Mulisch, whose books The Assault and The Discovery of Heaven have broken through in a reasonably big way in places where people don’t speak Dutch, was nastier than he really needed to be: “I think the appreciation of Reve’s work will soon end,” he declared. But he had a point about the untranslatability. English-language authors can be idiosyncratic and playful in their language and still achieve global success. That’s partly because there are English-speaking countries all over the world, partly because once you’ve had a big bestseller in the U.S. or U.K., the Germans and Swedes and such are likely to translate it even if the translating is hard.

It doesn’t work that way if you’re Dutch. The one piece of Reve’s oeuvre to have any sort of global impact was the 1983 movie version of his book The Fourth Man, directed by Paul Verhoeven of Robocop, Basic Instinct, Total Recall, and Showgirls fame/infamy.
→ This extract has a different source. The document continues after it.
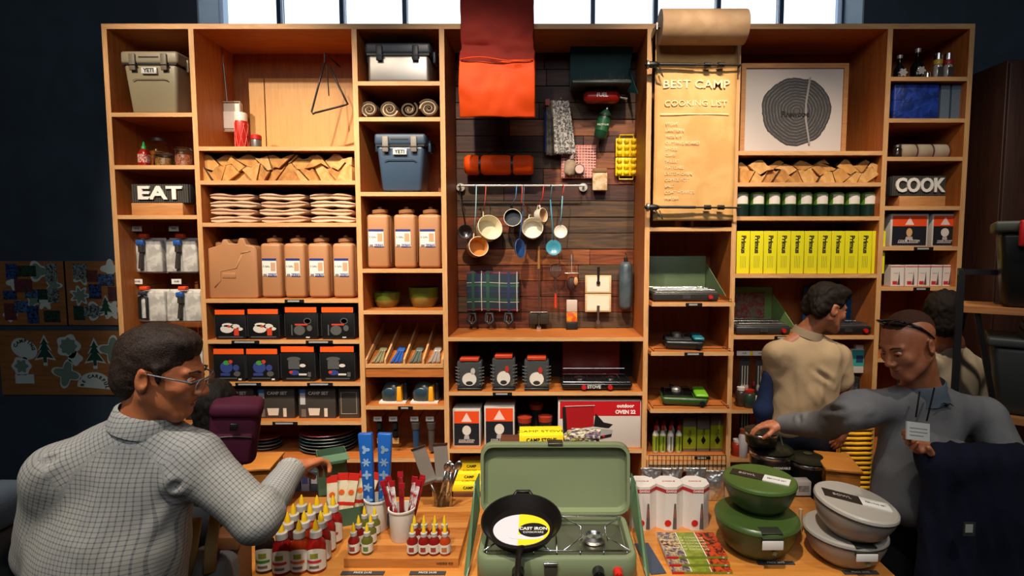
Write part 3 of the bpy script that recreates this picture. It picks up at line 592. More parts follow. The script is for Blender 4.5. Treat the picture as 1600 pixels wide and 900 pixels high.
for i, (a, b, t, k) in enumerate([(338, 384, 484, 'bowl'), (389, 436, 483, 'bowl'), (447, 496, 480, 'pot'), (504, 553, 480, 'pot')]): kitbox(1, 531, a, b, t, k, '%s orange-topped black box picturing %s on the upper boxed row' % (ordl(i, 4), 'white bowls' if k == 'bowl' else 'grey pots'))
for i, (a, b, t, k) in enumerate([(336, 383, 545, 'mix'), (387, 435, 545, 'mix'), (441, 492, 541, 'blue'), (502, 554, 541, 'blue')]): kitbox(1, 597, a, b, t, k, '%s orange-topped black box picturing %s on the lower boxed row' % (ordl(i, 4), 'coloured cups' if k == 'mix' else 'a blue burner'))
for i, (a, b) in enumerate([(340, 397), (403, 461), (467, 525), (530, 562)]):
    x, Y, z, w_, h = fit(1, 658, a, b, 606, .06); w2 = w_ / 2
    o = thing('camp_cook_box', '%s grey-brown boxed camp cook kit on the row above the plates' % ordl(i, 4), 'boxed cookware', (x, Y, z), 'grey boxed camp cook kits')
    obj('carton', MB().box(-w2, w2, 0, .17, 0, h), mat('3a3530', .5), o, bevel=.003)
    if i < 3:
        mb = MB(); rect(mb, -w2 * .9, -w2 * .62, h * .45, h * .95, -.0002, 0); rect(mb, -w2 * .9, -w2 * .62, h * .83, h * .95, -.0011, 1)
        mb.prism([(-w2 * .42, .02), (w2 * .1, .02), (w2 * .16, h * .33), (-w2 * .48, h * .33)], -.001, -.0002, 2); rect(mb, w2 * .38, w2 * .56, h * .05, h * .33, -.0002, 2); rect(mb, -w2 * .85, -w2 * .6, .01, h * .3, -.0002, 3)
        obj('box_print', mb, [mat('b9b9b9', .5), mat('2d6fb0', .5), mat('cfc2b0', .5), mat('6b6055', .5)], o)
        text('CAMP SET', .03, mat('d0ccc4', .5), o, (.01, -.001, h * .82), bold=.0008)
    else: mb = MB().tube([(-w2 * .75, -.002, h * .15), (w2 * .75, -.002, h * .15), (w2 * .75, -.002, h * .85), (-w2 * .75, -.002, h * .85)], .003, 5, loop=True); obj('outline_print', mb, mat('9a917f', .6), o)
# stacked plates
def plate_stack(px0, px1, y, n, cols, side):
    for k in range(n):
        Yp = YF + .2; x, _, z = sitbay(1, 717, (px0 + px1) / 2, .2); r = (W(px1, 700, Yp).x - W(px0, 700, Yp).x) / 2
        o = obj('camp_plate', MB().lathe([(r * .55, 0), (r * .92, .012), (r, .021), (r * .985, .024), (r * .9, .0165), (r * .54, .005), (.001, .005)], n=28, ry=.82), mat(cols[k % len(cols)], .4), None, loc=(x + .003 * math.sin(k * 2), Yp, z + .0225 * k), smooth=60)
        tag(o, '%s enamel plate in the %s plate stack' % (['bottom', 'second', 'third', 'fourth', 'fifth', 'sixth'][k] + ' ' + {'4a4f4c': 'grey', '2c5254': 'teal', '7a2620': 'red', '6f6f6a': 'pale grey'}[cols[k % len(cols)]], side), 'plate', 'stacked plates below the boxed kits')
plate_stack(392, 440, 0, 4, ['4a4f4c', '6f6f6a', '2c5254', '7a2620'], 'left')
plate_stack(470, 556, 0, 6, ['4a4f4c', '6f6f6a', '4a4f4c', '2c5254', '6f6f6a', '7a2620'], 'right')
# ---------------------------------------------------------------- bay 2
BK = [mat('5a4c3c', .9, 0, 'fabric', '3a3026'), mat('c0aa8c', .9, 0, 'fabric', 'a8906f')]
def spiral(r, seed):
    R = random.Random(seed); mb = MB(); turns = 2.6; n = 60; th = r * .16; outer = []; inner = []
    for i in range(n + 1):
        a = seed + 2 * math.pi * turns * i / n; q = r * (.14 + .86 * i / n) - th * .5; outer.append((q * math.cos(a), (q) * math.sin(a) * .9)); inner.append(((q - th) * math.cos(a), (q - th) * math.sin(a) * .9))
    rings_ = [[(outer[i][0], 0, outer[i][1]), (outer[i][0], .3, outer[i][1]), (inner[i][0], .3, inner[i][1]), (inner[i][0], 0, inner[i][1])] for i in range(n + 1)]
    return mb.rings(rings_)
for i, (a, b) in enumerate([(564, 590), (595, 622), (626, 652), (655, 684)]):
    x, Y, z, w_, h = fit(2, 183, a, b, 146, .05); r = w_ / 2 * 1.28
    o = thing('rolled_blanket', '%s rolled %s blanket seen end-on below the metal cooler' % (ordl(i, 4), 'brown and cream' if i != 2 else 'dark olive'), 'blanket', (x, Y, z), 'rolled blankets')
    obj('roll', spiral(r, i * 1.7).xf(t=(0, 0, r * .9)), BK[0] if i != 3 else BK[0], o, smooth=60)
    obj('lining', spiral(r * .86, i * 1.7 + .6).xf(t=(0, .004, r * .9)) if i != 2 else spiral(r * .4, 3).xf(t=(0, .004, r * .9)), BK[1], o, smooth=60)
for i, (a, b, t) in enumerate([(578, 620, 458), (633, 682, 450)]):
    x, Y, z, w_, h = fit(2, 485, a, b, t, .12); r = w_ / 2
    o = obj('mixing_bowl', MB().lathe([(r * .6, 0), (r * .72, .004), (r * .95, h * .5), (r, h), (r * .97, h), (r * .9, h * .5), (r * .6, .012), (.001, .012)], n=32), [mat('4f6420', .25), mat('7d6a2c', .35)], None, loc=(x, Y + r, z), smooth=60)
    for pl in o.data.polygons:
        if pl.center.z < h * .35: pl.material_index = 1
    tag(o, '%s glazed green and tan bowl on the third bay shelf' % ['smaller left', 'larger right'][i], 'bowl')
# slanted cutlery tray
z = SZ[2, 485] - .36; zt_ = W(630, 572, YF - .0).z
bx0, bx1 = BAY[2]; cw = (bx1 - bx0 - .01) / 4
tr = thing('cutlery_display_tray', 'slanted plywood tray with four cutlery compartments', 'display tray', ((bx0 + bx1) / 2, YF, zt_))
hw = (bx1 - bx0) / 2 - .003
def slant(y): return .0 + y * .42
obj('bottom', MB().add([(-hw, .02, 0), (hw, .02, 0), (hw, .4, .16), (-hw, .4, .16), (-hw, .02, -.01), (hw, .02, -.01), (hw, .4, .15), (-hw, .4, .15)], [(0, 1, 2, 3), (7, 6, 5, 4), (0, 4, 5, 1), (2, 6, 7, 3), (1, 5, 6, 2), (0, 3, 7, 4)]), PLY, tr)
obj('front_lip', MB().box(-hw, hw, .0, .0195, -.012, .012), EDGE, tr); obj('apron', MB().box(-hw, hw, .006, .018, -.075, -.0125), PLY, tr)
for k in range(5):
    xx = -hw + .006 + k * (2 * hw - .012) / 4
    obj('partition', MB().add([(xx - .006, .0, .0125), (xx + .006, .0, .0125), (xx + .006, .0, .045), (xx - .006, .0, .045), (xx - .006, .4, .165), (xx + .006, .4, .165), (xx + .006, .4, .235), (xx - .006, .4, .235)], [(0, 1, 2, 3), (7, 6, 5, 4), (0, 4, 5, 1), (1, 5, 6, 2), (2, 6, 7, 3), (3, 7, 4, 0)]), EDGE, tr)
CUT = [mat('8d8a6a', .4, .3), mat('24509a', .4), mat('7d8a80', .35, .6), mat('b9b0a4', .35, .5)]
for k in range(4):
    base = MB().box(-.005, .005, 0, .13, 0, .006).ell((0, .155, .004), (.016, .03, .006), 10, 6)
    for j in range(6):
        R = rot(22.8, 0, (j - 2.5) * 3.5); xx = -hw + .006 + (k + .5) * (2 * hw - .012) / 4 + (j - 2.5) * .014
        if j == 0: me0 = mesh('spoon', base, CUT[k])
        o = bpy.data.objects.new('camp_spoon', me0); COL.objects.link(o); o.rotation_euler = R.to_euler(); o.location = tr.location + Vector((xx, .03, .006 + .007 * (j % 2) + .006))
        tag(o, '%s camp spoon in the %s compartment of the slanted tray' % (['olive', 'blue', 'grey-green', 'pale grey'][k], ordl(k, 4)), 'spoon', 'spoons in tray compartment %s' % ['one', 'two', 'three', 'four'][k])
for i, (a, b) in enumerate([(592, 634), (641, 684)]):
    x, Y, z, w_, h = fit(2, 634, a, b, 598, .05); w2 = w_ / 2
    o = thing('packaged_lantern', '%s clear domed pack with yellow band below the cutlery tray' % ['left', 'right'][i], 'packaged lamp', (x, Y, z), 'domed packs below the cutlery tray')
    obj('card', MB().box(-w2, w2, 0, .1, 0, .012), mat('d9d5cc', .5), o); obj('dome', MB().lathe([(w2 * .8, .012), (w2 * .85, h * .5), (w2 * .6, h * .85), (w2 * .2, h)], c=(-.01, .06, 0), ry=.7, sq=.8), mat('3c4440', .2), o, smooth=50)
    obj('lamp_face', MB().ell((-.02, .012, h * .5), (w2 * .45, .012, h * .25)), mat('27414f', .25), o, smooth=True)
    obj('yellow_band', MB().box(w2 * .35, w2 * .65, .0, .1, .013, h * .8, tx=-.005), mat('e8a21a', .45), o, bevel=.006); obj('back_unit', MB().box(w2 * .7, w2 * 1.02, .03, .12, .013, h * .95), mat('1c1c1c', .4), o, bevel=.01)
def hook_item(px, py, build, name, label, cat, c=2, tagw=.055, inset=.1, group=None, code='24.95'):
    Y = YF + inset; p = W(px, py, Y); o = thing(name, label, cat, (p.x, Y, p.z), group)
    obj('peg_hook', MB().tube([(0, DEP - inset - .014, 0), (0, 0, 0), (0, -.02, .006)], .003, 6), STEEL, o)
    g = obj('price_tag', MB().box(-tagw / 2 - .01, tagw / 2 - .01, -.0225, -.0215, .002, .034), PAPERW, o); text(code, .014, BLACK, g, (-.01, -.024, .018))
    build(o); return o
def torch_a(o): obj('card', MB().box(-.02, .02, -.004, -.001, -.16, -.003), mat('26221f', .5), o); obj('torch', MB().cyl((0, -.02, -.05), (0, -.02, -.01), .018).cyl((0, -.02, -.1), (0, -.02, -.065), .018), BLACK, o, smooth=40); obj('base_card', MB().box(-.022, .022, -.0065, -.0042, -.16, -.12), mat('c79a5a', .6), o)
def torch_b(col):
    def f(o): obj('torch_head', MB().cyl((0, -.02, -.05), (0, -.02, -.005), .028, .034), mat('77706a', .3, .7), o, smooth=40); obj('torch_grip', MB().cyl((0, -.02, -.2), (0, -.02, -.0505), .019, .024), mat(col, .35), o, smooth=40)
    return f
hook_item(594, 657, torch_a, 'red_torch', 'small torch on hook above the blue sticks', 'torch'); hook_item(618, 657, torch_a, 'hanging_torch', 'black torch on card hanging second from left in the third bay', 'torch')
hook_item(651, 657, torch_b('24405e'), 'lantern_torch', 'dark blue long torch hanging from a hook in the third bay', 'torch'); hook_item(675, 657, torch_b('4a423c'), 'lantern_torch', 'brown-grey long torch hanging next to the divider', 'torch')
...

I guess you could call it a homoerotic thriller, and I think it was the then-still-daring subject matter, plus the campy way in which it was presented and the great camera work by Jan de Bont — and thus not Reve’s sparkling Dutch dialogue — that made it a modest international hit. I seem to remember a movie theater in the Village showing it every Friday and Saturday night at midnight for a couple years in the mid-1980s. It took over from Rocky Horror.

Reve, who was 82, was buried today in Machelen-aan-de-Leie in Belgium, where he had lived for years. The service was held in the village Catholic church: Reve had converted to Catholicism in 1966. He was a gay, Catholic conservative long before anybody had heard of Andrew Sullivan. But Sullivan is blessed with the good fortune of having English as a first language. So even people in Holland know who he is.